This Sunday felt like one where we could all do with a little pick me up, so we turned to Toots and one of the most spiritually uplifting albums we own.
Led by Toots Hibbert, the Maytals had been regular hit makers in the 1960s, recording for the iconic Beverley's, Studio One and Trojan labels amongst others. A raw and rocking outfit, the band were high on rabble-rousing grooves and primed to reach audiences outside of the Caribbean. They featured in the cult 1972 Jamaican crime film The Harder They Come, scene-stealing as the film’s studio band, with their 'Sweet and Dandy' and 'Pressure Drop' singles proving to be huge standouts on the acclaimed soundtrack. Reggae’s profile was on the ascension and Toots & the Maytals were very much at the front of the charge. Interestingly, the band’s 'Do the Reggay' is often cited as the first popular song to use the word "reggae" as part of the genre's development.
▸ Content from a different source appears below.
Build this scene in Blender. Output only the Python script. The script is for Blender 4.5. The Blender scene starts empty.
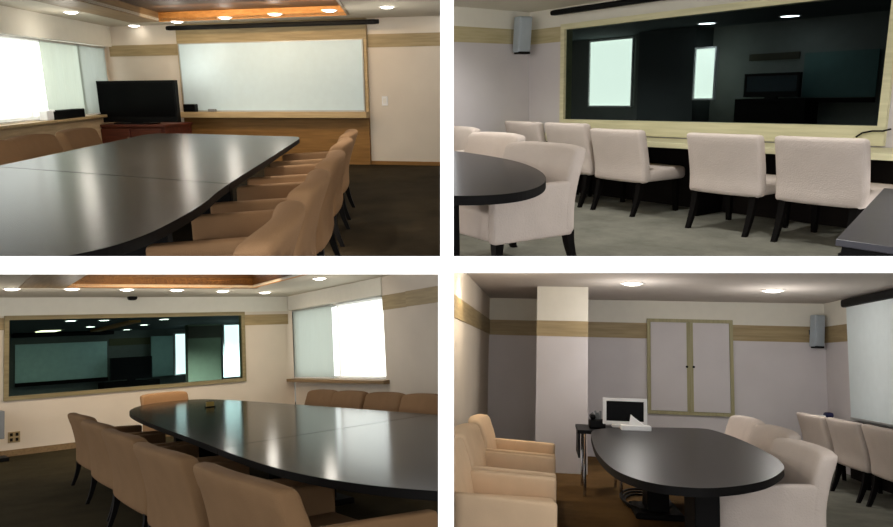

Funky Kingston retains all of the Maytals muscular rhythms and stage-earned tightness, full of humour and grounded in rural Jamaican sensibilities. Their playfulness is perhaps best illustrated on the glorious extended cover of the Kingsmen's ‘Louie Louie’, an up-tempo rendering of screams and wails and dancefloor energy. Similarly the titular ‘Funky Kingston’ is an iconic groover, locking into staccato polyrhythms and strutting along for five and a half relentless minutes. An irrepressible feel good cut with Toots delivering fiery sermons and wailing exhortations; a voice as arresting and emotive as anyone recording at the time. The other vocal contributions can’t be underestimated either, with Jerry Matthias and Raleigh Gordon providing some beautifully spiritual harmonies across the album, especially on ‘Pomp and Pride’ and the closing ‘It Was Written Down’.

Both editions of the album document working-class Jamaica in the 60s, authentic voices describing financial disparity and an uncertain future. Above all else, Funky Kingston celebrates one of the country's creative peaks with a melding of rock ‘n’ roll looseness, reggae’s rhythms and Motown-soaked soul. Pure good vibe exuberance.